You won't be able to buy the first gun you fired, will you???
I have wondered what happened to the rifles that were issued to me in the Army. My BCT rifle was an M14 made by TRW. I didn't learn it until much later, but the TRW's were the gems of the M14's, according to the Army. Better than Winchester, Springfield Armory, or H&R. The one I had shot straight, but as a training rifle was reasonably well-thrashed.
When I was at Fort Lost in the Woods, I had an assigned rifle, but only used it very sparingly. Actually, I had two assigned rifles, first an M14 that I used to fire for record once (Expert); later, they they withdrew the M14's and reissued M16's to us. My assigned M16 I also fired for record once (Expert), and carried around for several days on my pre-RVN training that we took before we went to Vietnam.

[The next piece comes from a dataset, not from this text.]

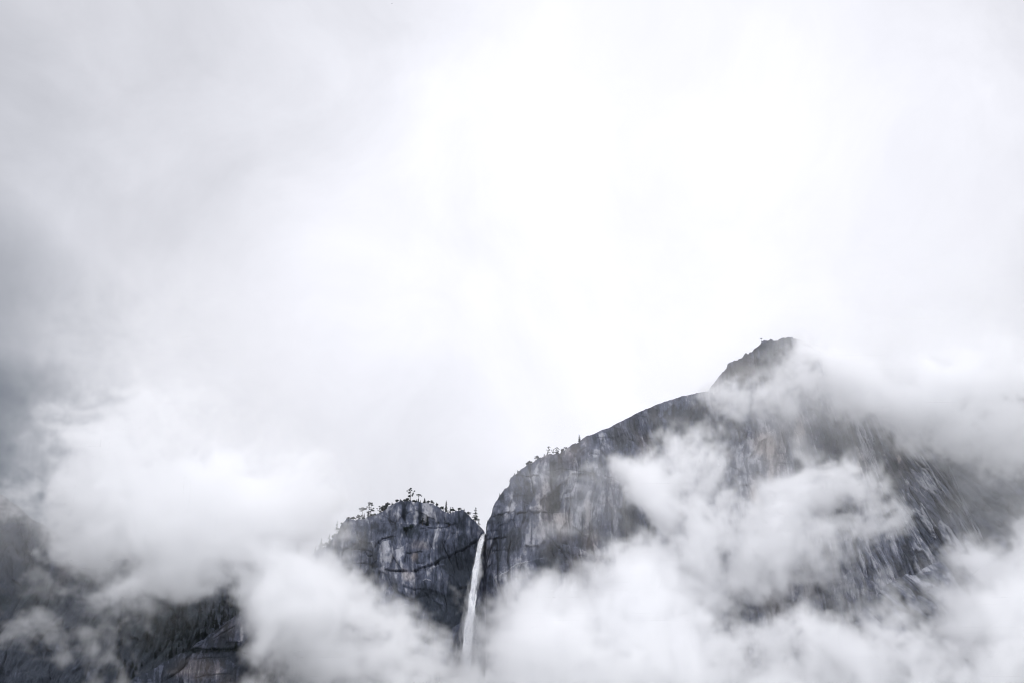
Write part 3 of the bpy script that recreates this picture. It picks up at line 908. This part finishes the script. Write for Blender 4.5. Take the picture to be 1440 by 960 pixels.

When I took my RVN training, I was about the only guy above E2 in the group. Most of the other trainees were still in engineer AIT, whereas I was a permanent party member with the lofty rank of Spec 4. I found myself with a few of these private soldiers trailing me around. The RVN training was 24 hours a day; the day-time instruction was possibly useful, but the night routine was just practice in being miserable, huddling in the cold and wet. The instruction I imparted to the half-dozen or so privates that had latched onto me was how to hide and try to get as comfortable as we could.
Firing expert in those days wasn't too difficult unless a person was just completely clueless. The targets they used had these automatic devices for scoring where the entire target frame would swing down after a hit, then reset by going back up some seconds later. If you fired low and hit the dirt in front of the target, the spray of earth and rocks would cause the target to retract just as if you had gotten a dead-on bullseye.
When I got to Vietnam, I had an assigned M16. It was a Hydramatic Division of General Motors, and worked just as well as a Colt. Since I was in the rear area, we didn't routinely carry assigned weapons when I was there. When we needed them, we would draw them from the armorer. We had little weapons cards with our weapon serial and rack numbers and our name on them. When we withdrew the weapon, we would turn in the card and the armorer would put it in the empty rack where the weapon had been. I still have my Vietnam weapons card around here somewhere. My rifle was Number 36 in our unit rack; it had a white stripe around the stock with that rack number on it.
Who knows where my Vietnam M16 is now. Well, maybe the CIA does. I have mentioned before, that when the Commies took over the south, they captured/inherited all the M16's that we left behind in the hands of the ARVN's. I have read that subsequently, the North Vietnamese sold these all around the world for cold cash. The CIA has lists of this equipment that they use to see "who gets what". They know what M16's were last known to be in Vietnam (and other "allied" countries), and when M16's get captured in guerilla wars around the world they go to this list to see who is supplying whom. Our M16's left in Vietnam have turned up in the middle east, all over SE Asia, Africa, South America, Northern Ireland, etc.